Wireless Configuration 6 - 61
6.3 Radio QoS Policy
Without a dedicated QoS policy, a network operates on a best-effort delivery basis, meaning all traffic has equal priority
and an equal chance of being delivered in a timely manner. When congestion occurs, all traffic has an equal chance of
being dropped!
When configuring a QoS policy for a radio, select specific network traffic, prioritize it, and use congestion-management
and congestion-avoidance techniques to provide deployment cusomizations best suited to each QoS policy’s intended
wireless client base.
Motorola Solutions Access Point radios and wireless clients support several
Quality of Service
(QoS) techniques enabling
real-time applications (such as voice and video) to co-exist simultaneously with lower priority background applications
(such as Web, Email and file transfers). A well designed QoS policy should:
• Classify and mark data traffic to accurately prioritize and segregate it (by access category) throughout the network.
• Minimize the network delay and jitter for latency sensitive traffic.
• Ensure high priority traffic has a better likelihood of delivery in the event of network congestion.

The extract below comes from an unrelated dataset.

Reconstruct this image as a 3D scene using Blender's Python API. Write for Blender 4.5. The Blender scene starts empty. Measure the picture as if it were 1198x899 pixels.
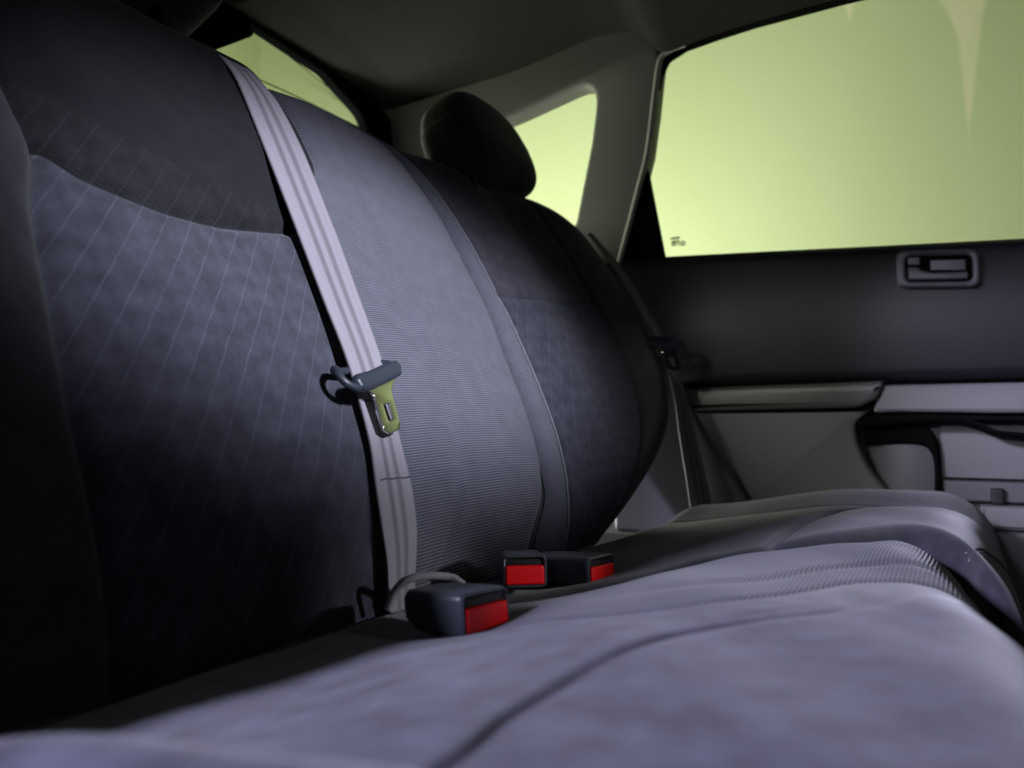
import bpy, bmesh, math, random
import numpy as np
from mathutils import Vector, Matrix
random.seed(4)
C = bpy.context.scene.collection
SC = bpy.context.scene
Z0 = 0.85                     # camera height over the ground; shapes below are given relative to it

# ------------------------------------------------------------------ camera, world, lights, exposure
cam_d = bpy.data.cameras.new('camera'); cam = bpy.data.objects.new('camera', cam_d); C.objects.link(cam)
cam_d.sensor_width = 36.0
cam_d.lens = 36.0 * 900.0 / 1198.0
cam_d.clip_start = 0.02
cam.location = (0, 0, Z0)
cam.rotation_euler = (math.radians(90) + math.atan(50.0 / 900.0), 0, math.radians(30))
cam_d.dof.use_dof = True
cam_d.dof.focus_distance = 0.82
cam_d.dof.aperture_fstop = 4.5
SC.camera = cam
SC.view_settings.view_transform = 'Standard'
SC.view_settings.look = 'None'
SC.view_settings.gamma = 1.0
SC.view_settings.use_curve_mapping = False
SC.view_settings.exposure = 0.0
SC.cycles.use_denoising = True
SC.cycles.max_bounces = 6
SC.cycles.transparent_max_bounces = 12

w = bpy.data.worlds.new('world'); SC.world = w; w.use_nodes = True
w.node_tree.nodes['Background'].inputs[0].default_value = (0.046, 0.046, 0.048, 1)
w.node_tree.nodes['Background'].inputs[1].default_value = 1.0

def area(name, loc, target, size, power, color, size_y=None, spread=180):
    d = bpy.data.lights.new(name, 'AREA'); o = bpy.data.objects.new(name, d); C.objects.link(o)
    d.shape = 'RECTANGLE'; d.size = size; d.size_y = size_y or size; d.energy = power; d.color = color
    d.spread = math.radians(spread)
    o.location = (loc[0], loc[1], loc[2] + Z0)
    v = Vector(target) - Vector(loc); o.rotation_euler = v.to_track_quat('-Z', 'Y').to_euler()
    return o
def spot(name, loc, target, power, color, angle, blend=.4, radius=.05):
    d = bpy.data.lights.new(name, 'SPOT'); o = bpy.data.objects.new(name, d); C.objects.link(o)
    d.energy = power; d.color = color; d.spot_size = math.radians(angle); d.spot_blend = blend; d.shadow_soft_size = radius
    o.location = (loc[0], loc[1], loc[2] + Z0)
    v = Vector(target) - Vector(loc); o.rotation_euler = v.to_track_quat('-Z', 'Y').to_euler()
    return o

LILAC = (0.85, 0.86, 1.0)
key = spot('daylight_windscreen', (1.00, .22, .72), (-.575, .69, .150), 310, LILAC, 33, .8, .08)
key.scale = (1, .57, 1)
spot('buckle_fill_spot', (1.3, .66, .36), (-.31, .56, -.125), 55, (.95, .94, 1.0), 7.5, .8, .04)  # added narrow fill to brighten the buckles, no real source
spot('booth_lamp_near_side', (-2.02, -2.0, 1.55), (-.12, .55, -.12), 860, (.74, .73, 1.0), 34, .5, .22)
spot('door_front_fill_spot', (-.25, -1.0, .45), (.22, 1.5, .10), 32, (.90, .84, 1.0), 17, .35, .06)  # added fill, cone fitted to the bright forward part of the door
spot('door_trim_fill_spot', (-.95, -1.0, .80), (-.29, 1.46, -.02), 62, (1.0, .99, .86), 15, .9, .16)  # added warm fill for the bright patch on door trim and far belt
# booth lamps outside the car, lighting the lime wall
area('booth_lamp_side', (-1.65, 1.45, -.05), (-.75, 3.0, .80), .5, 62, (1, 1, .93), 1.0)
area('booth_lamp_rear', (-2.0, .6, .1), (-3.2, 1.2, 1.2), .5, 40, (1, 1, .9), 1.4)

# ------------------------------------------------------------------ materials
def new_mat(name):
    m = bpy.data.materials.new(name); m.use_nodes = True
    nt = m.node_tree; b = nt.nodes['Principled BSDF']
    return m, nt, b
def N(nt, typ, **kw):
    n = nt.nodes.new(typ)
    for k, v in kw.items(): setattr(n, k, v)
    return n
def math_n(nt, op, a, b=None, c=None):
    n = nt.nodes.new('ShaderNodeMath'); n.operation = op
    for i, v in enumerate((a, b, c)):
        if v is None: continue
        if isinstance(v, (int, float)): n.inputs[i].default_value = v
        else: nt.links.new(v, n.inputs[i])
    return n.outputs[0]
def mix_col(nt, fac, a, b, mode='MIX'):
    n = nt.nodes.new('ShaderNodeMix'); n.data_type = 'RGBA'; n.blend_type = mode
    def put(i, v):
        if isinstance(v, (int, float)): n.inputs[i].default_value = v
        elif isinstance(v, tuple): n.inputs[i].default_value = (*v, 1)
        else: nt.links.new(v, n.inputs[i])
    put(0, fac); put(6, a); put(7, b)
    return n.outputs[2]
def plastic(name, col, rough=.5, metal=0, grain=0.0, scale=900, spec=.5):
    m, nt, b = new_mat(name)
    b.inputs['Base Color'].default_value = (*col, 1); b.inputs['Roughness'].default_value = rough
    b.inputs['Metallic'].default_value = metal; b.inputs['Specular IOR Level'].default_value = spec
    tc = N(nt, 'ShaderNodeTexCoord'); nz = N(nt, 'ShaderNodeTexNoise'); nz.inputs['Scale'].default_value = scale
    nt.links.new(tc.outputs['Object'], nz.inputs['Vector'])
    if grain:
        bp = N(nt, 'ShaderNodeBump'); bp.inputs['Strength'].default_value = grain; bp.inputs['Distance'].default_value = .0006
        nt.links.new(nz.outputs['Fac'], bp.inputs['Height']); nt.links.new(bp.outputs[0], b.inputs['Normal'])
    return m
def fabric(name, col, kind='plain', sheen=.25, mottle=.35, ribh=.0006):
    m, nt, b = new_mat(name)
    b.inputs['Roughness'].default_value = .95
    b.inputs['Specular IOR Level'].default_value = .15
    b.inputs['Sheen Weight'].default_value = sheen; b.inputs['Sheen Roughness'].default_value = .45
    uv = N(nt, 'ShaderNodeUVMap'); uv.uv_map = 'UVMap'
    sep = N(nt, 'ShaderNodeSeparateXYZ'); nt.links.new(uv.outputs[0], sep.inputs[0])
    U, V = sep.outputs[0], sep.outputs[1]
    nz = N(nt, 'ShaderNodeTexNoise'); nz.inputs['Scale'].default_value = 38; nz.inputs['Detail'].default_value = 6
    nt.links.new(uv.outputs[0], nz.inputs['Vector'])
    fz = N(nt, 'ShaderNodeTexNoise'); fz.inputs['Scale'].default_value = 700; fz.inputs['Detail'].default_value = 2
    nt.links.new(uv.outputs[0], fz.inputs['Vector'])
    mot = math_n(nt, 'MULTIPLY_ADD', nz.outputs['Fac'], mottle * 4, 1 - 2 * mottle)
    mot = math_n(nt, 'MULTIPLY', mot, math_n(nt, 'MULTIPLY_ADD', fz.outputs['Fac'], .5, .75))
    height = math_n(nt, 'MULTIPLY', fz.outputs['Fac'], .35)
    val = mot
    dist = .0008
    if kind == 'rib':
        s = math_n(nt, 'SINE', math_n(nt, 'MULTIPLY', V, 2 * math.pi / .0029))
        s = math_n(nt, 'MULTIPLY_ADD', s, .5, .5)
        val = math_n(nt, 'MULTIPLY', mot, math_n(nt, 'MULTIPLY_ADD', s, 1.0, .5))
        height = math_n(nt, 'ADD', height, math_n(nt, 'MULTIPLY', s, 1.2)); dist = ribh
    if kind == 'quilt':
        q = math_n(nt, 'DIVIDE', math_n(nt, 'ADD', U, math_n(nt, 'MULTIPLY', V, 1.0)), .046)
        fq = math_n(nt, 'FRACT', q)
        p = math_n(nt, 'DIVIDE', math_n(nt, 'SUBTRACT', U, math_n(nt, 'MULTIPLY', V, .68)), .0245)
        p = math_n(nt, 'ADD', p, math_n(nt, 'MULTIPLY', math_n(nt, 'GREATER_THAN', fq, .5), .025))
        fp = math_n(nt, 'FRACT', p)
        d = math_n(nt, 'ABSOLUTE', math_n(nt, 'SUBTRACT', fp, .5))
        mr = N(nt, 'ShaderNodeMapRange'); mr.interpolation_type = 'SMOOTHSTEP'
        nt.links.new(d, mr.inputs[0]); mr.inputs[1].default_value = .01; mr.inputs[2].default_value = .05; mr.inputs[3].default_value = 1; mr.inputs[4].default_value = 0
        brk = N(nt, 'ShaderNodeTexNoise'); brk.inputs['Scale'].default_value = 22; nt.links.new(uv.outputs[0], brk.inputs['Vector'])
        line = math_n(nt, 'MULTIPLY', mr.outputs[0], math_n(nt, 'MULTIPLY_ADD', brk.outputs['Fac'], 1.3, .1))
        cell = math_n(nt, 'MODULO', math_n(nt, 'ADD', math_n(nt, 'FLOOR', p), math_n(nt, 'FLOOR', math_n(nt, 'MULTIPLY', q, 2))), 2)
        cell = math_n(nt, 'ABSOLUTE', cell)
        val = math_n(nt, 'MULTIPLY', mot, math_n(nt, 'MULTIPLY_ADD', cell, .13, .935))
        val = math_n(nt, 'ADD', val, math_n(nt, 'MULTIPLY', line, .75))
        rr = math_n(nt, 'SINE', math_n(nt, 'ADD', math_n(nt, 'MULTIPLY', math_n(nt, 'ADD', V, math_n(nt, 'MULTIPLY', U, .5)), 2 * math.pi / .0036), math_n(nt, 'MULTIPLY', cell, 1.6)))
        height = math_n(nt, 'ADD', height, math_n(nt, 'MULTIPLY', rr, .35))
        height = math_n(nt, 'SUBTRACT', height, math_n(nt, 'MULTIPLY', line, .5))
    if kind == 'mesh':
        vo = N(nt, 'ShaderNodeTexVoronoi'); vo.inputs['Scale'].default_value = 330; nt.links.new(uv.outputs[0], vo.inputs['Vector'])
        val = math_n(nt, 'MULTIPLY', mot, math_n(nt, 'MULTIPLY_ADD', vo.outputs['Distance'], 1.1, .5))
        height = vo.outputs['Distance']
    vm = N(nt, 'ShaderNodeVectorMath', operation='SCALE'); vm.inputs[0].default_value = col
    nt.links.new(val, vm.inputs['Scale']); nt.links.new(vm.outputs[0], b.inputs['Base Color'])
    bp = N(nt, 'ShaderNodeBump'); bp.inputs['Strength'].default_value = .7; bp.inputs['Distance'].default_value = dist
    nt.links.new(height, bp.inputs['Height']); nt.links.new(bp.outputs[0], b.inputs['Normal'])
    return m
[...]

• Prevent the ineffective utilization of access points degrading session quality by configuring admission control
mechanisms within each radio QoS policy
Within a Motorola Solutions wireless network, wireless clients supporting low and high priority traffic contend with one
another for data resources. The IEEE 802.11e amendment has defined
Enhanced Distributed Channel Access
(EDCA)
mechanisms stating high priority traffic can access the network sooner then lower priority traffic. The EDCA defines four
traffic classes (or access categories); voice (highest), video (next highest), best effort and background (lowest).The EDCA
has defined a time interval for each traffic class, known as the
Transmit Opportunity
(TXOP). The TXOP prevents traffic of
a higher priority from completely dominating the wireless medium, thus ensuring lower priority traffic is still supported by
connected radios.
IEEE 802.11e includes an advanced power saving technique called
Unscheduled Automatic Power Save Delivery
(U-APSD)
that provides a mechanism for wireless clients to retrieve packets buffered by an access point. U-APSD reduces the
amount of signaling frames sent from a client to retrieve buffered data from an access point. U-APSD also allows access
points to deliver buffered data frames as
bursts
, without backing-off between data frames. These improvements are
useful for voice clients, as they improve battery life and call quality.
The Wi-Fi alliance has created
Wireless Multimedia
(WMM) and
WMM Power Save
(WMM-PS) certification programs
to ensure interoperability between 802.11e WLAN infrastructure implementations and wireless clients. An access point
managed wireless network supports both WMM and WMM-Power Save techniques. WMM and WMM-PS (U-APSD) are
enabled by default in each WLAN profile.
Enabling WMM support on a WLAN just advertises the WLAN’s WMM capability and radio configuration to wireless
clients. The wireless clients must be also able to support WMM and use the values correctly while accessing WLAN to
benefit.
WMM includes advanced parameters (CWMin, CWMax, AIFSN and TXOP) specifing back-off duration and inter-frame
spacing when accessing the network. These parameters are relevant to both connected access point radios and their
wireless clients. Parameters impacting access point transmissions to their clients are controlled using per radio WMM
settings, while parameters used by wireless clients are controlled by a WLAN’s WMM settings.
Access points support static QoS mechanisms per WLAN to provide prioritization of WLAN traffic when legacy (non
WMM) clients are deployed. An access point allows flexible WLAN mapping with a static WMM access control value.